Listen, you can think what you want about my brother’s depression and whether it ever got to a point where he wanted to kill himself. If he was suicidal, it wasn’t because he was depressed (more on that in a minute). Walter was so squarely in the public eye that when he started to pull back from it, trying to deal with all the shit he was dealing with in retirement, some saw it as him being depressed to the point of wanting to end it all. Rumors got going as they always do when it comes to big stars like him. Really, though, pulling back just reflected who he was all along. He loved playing football in front of his fans and loved spending time with people he thought he could make a difference for, but he really wasn’t a social being like I was. He’d have rather spent time shooting at his gun range or fishing on a lake
or playing with his kids as opposed to going to some party or gathering and being introduced as “Walter Payton” to a bunch of people he didn’t know. He much preferred to be by himself, generally speaking, and certainly when it came to dealing with struggles and private matters.
And I can also tell you that his depression was really more like anger. I mean, things would happen in his life that were not fun things to deal with, and he’d get more mad than depressed. Still, when he started to withdraw, some people would say, “Well, he’s not coming out, so he’s gotta be depressed.” Most of the time, though, when he was dealing with something, he’d call me up and just get pissed off about whatever the situation was and want to talk about everything that was going on, who was to blame, etc. He never threatened to kill himself; he just threatened to kick someone’s ass. Where Walter and I are from, we don’t call that depression. We just call it getting mad.

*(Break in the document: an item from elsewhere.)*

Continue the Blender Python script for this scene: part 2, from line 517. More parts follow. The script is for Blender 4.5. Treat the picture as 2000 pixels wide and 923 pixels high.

When reporters and other people started pointing to the supposed evidence that Walter was suicidal, well, I didn’t buy any of that for one minute. Not one bit. Listen, Walter liked to push buttons, we know that. Did he pull a prank on Bud? Well, I wouldn’t put it past him, but the fact is we’ll never know for sure. If he ever was suicidal, it was the concussions talking.
“Dr. Frank Jones explained a concussion one time to a jury,” Bud detailed. “He referred to a concussion on cross examination like this: ‘If I were to take a handful of mud and sling it up against that wall, and it splatters, well, that’s what a concussion is.’ When your brain is jarred so heavily that the brain is flattened out against the skull, that’s a concussion.”